What about all of our “stuff?” Pat and I have kept our accumulation of stuff to a minimum. We've also done the occasional purging of stuff; my favorite rule is to put something I've not used into a box or bag, write the date on that container, and if the thing hasn't been touched one year from that date, I clearly don't need it. A new home will be found for it, or it'll be recycled or discarded. This is amazingly effective at eliminating clutter. There are of course exceptions, but not many. Still, we have books (not a large collection; that's what libraries are for), a considerable art collection, the inventory of my own photographic work, and more furniture than will fit into a typical apartment or small condo. All will have to be dealt with when it comes time to downsize.

You Can't Take It (All) With You

All of this leads to my photographic work. Forget for now the equipment. My camera pack isn't significantly large; my kit is modest, and is carried on my back when I'm working in the field. But it takes much more than cameras, lenses, and tripods to go from image capture to displayable print. My Epson Stylus Pro 7900 printer is large. We've half-a-dozen computers and piles of hard drives full of image files. I have shelves full of sheet and roll paper, some ink inventory, a supply of pre-cut mats, and a few frames. I also have an inventory of matted and framed prints, sometimes only a few, more often a few dozen, some small, many quite large. Finally, there are the many prints I've made that are not framed nor mounted in any way. These are fragile "raw" prints, stored in various ways to accommodate their sizes.
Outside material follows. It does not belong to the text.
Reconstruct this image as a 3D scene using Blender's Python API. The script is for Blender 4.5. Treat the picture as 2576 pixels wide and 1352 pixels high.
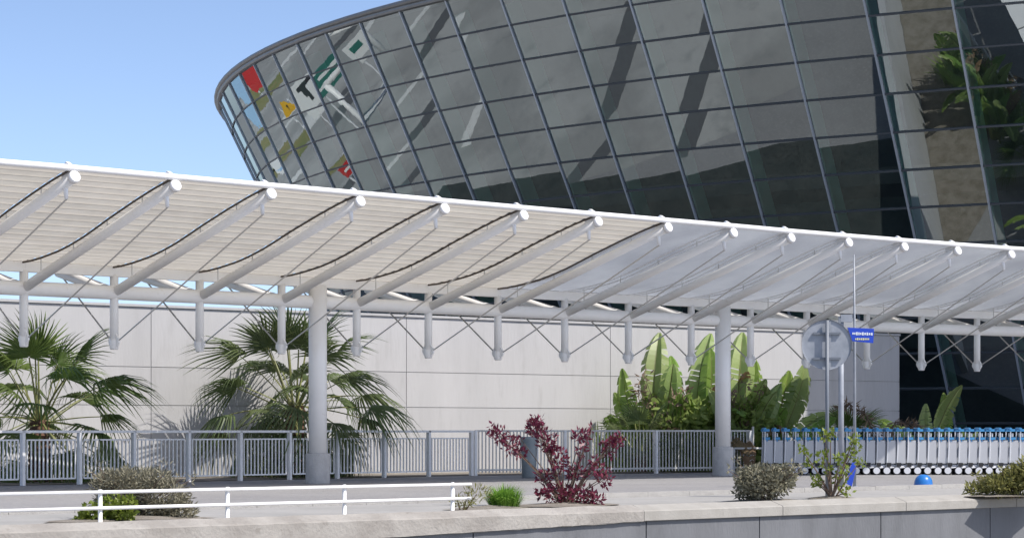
import bpy, math, random
from mathutils import Vector, Matrix, Euler
import numpy as np
R = math.radians
random.seed(7); rng = np.random.default_rng(11)
scene = bpy.context.scene
for o in list(bpy.data.objects): bpy.data.objects.remove(o)

# ------------------------------------------------------------------ camera
EYE = 1.095; FOC = 6000.0; IW = 2575.0; IH = 1352.0; CX = 1287.5; HOR = 1080.0
cam_d = bpy.data.cameras.new('camera'); cam = bpy.data.objects.new('camera', cam_d)
scene.collection.objects.link(cam); scene.camera = cam
cam.location = (0, 0, EYE); cam.rotation_euler = (R(90), 0, 0)
cam_d.sensor_width = 36; cam_d.lens = 36 * FOC / IW
cam_d.shift_y = (HOR - IH / 2) / IW
cam_d.clip_start = 0.5; cam_d.clip_end = 5000
# ------------------------------------------------------------------ sky, sun, exposure
SUN_EL = 52.0; SUN_AZ = -28.0          # azimuth of the sun seen from the scene, 0 = +X (right), -90 = behind the camera
sv = Vector((math.cos(R(SUN_EL)) * math.cos(R(SUN_AZ)), math.cos(R(SUN_EL)) * math.sin(R(SUN_AZ)), math.sin(R(SUN_EL))))
world = bpy.data.worlds.new('World'); scene.world = world; world.use_nodes = True
wn = world.node_tree.nodes; wl = world.node_tree.links
bg = wn['Background']; sky = wn.new('ShaderNodeTexSky'); sky.sky_type = 'NISHITA'; sky.sun_disc = False
sky.sun_elevation = R(SUN_EL); sky.sun_rotation = math.atan2(sv.x, sv.y)
sky.air_density = 0.47; sky.dust_density = 1.0; sky.ozone_density = 0.3; sky.altitude = 0
wl.new(sky.outputs[0], bg.inputs[0]); bg.inputs[1].default_value = 0.15
sun_d = bpy.data.lights.new('sun', 'SUN'); sun_d.energy = 3.2; sun_d.angle = R(0.53); sun_d.color = (1, 0.945, 0.88)
sun = bpy.data.objects.new('sun', sun_d); scene.collection.objects.link(sun)
sun.rotation_euler = sv.to_track_quat('Z', 'Y').to_euler(); sun.location = sv * 80
vs = scene.view_settings; vs.view_transform = 'Standard'; vs.look = 'None'; vs.exposure = 0.62; vs.gamma = 1.0
vs.use_curve_mapping = False
scene.render.engine = 'CYCLES'
scene.cycles.max_bounces = 8; scene.cycles.transparent_max_bounces = 16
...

Sunset at Ninepipe National Wildlife Refuge in western Montana, U.S.

Unframed prints of images like this panorama of sunset at the Ninepipe NWR in west-central Montana present a storage problem. My most recent print of the picture is over 40 inches (102 cm) wide. The only practical solution for keeping such prints safe is to roll them and store them in mailing tubes. Smaller prints are stored flat in boxes.


When it's time to downsize, what will I do with these prints? Should they be kept? Donated (to whom)? Destroyed? Do they have any significance? I don't know. There's no real legacy here. I suspect most of the raw prints on-hand will someday be destroyed. I'd rather not think about it, and it's true I can safely avoid it for some years yet. But while I'm avoiding that, the pile will grow; I'm not done making new pictures and new prints!

Some of these issues will resolve themselves over time. But the lesson from Mom and Dad is to prevent the problem in the first place, or, since it's probably too late for that, at least get it under control now. I think I'm doing that. I'm an organized person (who among us doesn't think he or she is?). I have good storage for my framed and matted prints, and I've a project underway to build safe storage for the raw prints up to thirty by forty inches. When it's time to move from here to smaller digs, it will be easy to gather together all things photographic, which I hope will simplify sorting what can be kept from what must be discarded. As always, we'll see.

Best of luck to anyone going through life's changes, anyone making big decisions about their future. It's something most of us will face when staying becomes more painful than moving on.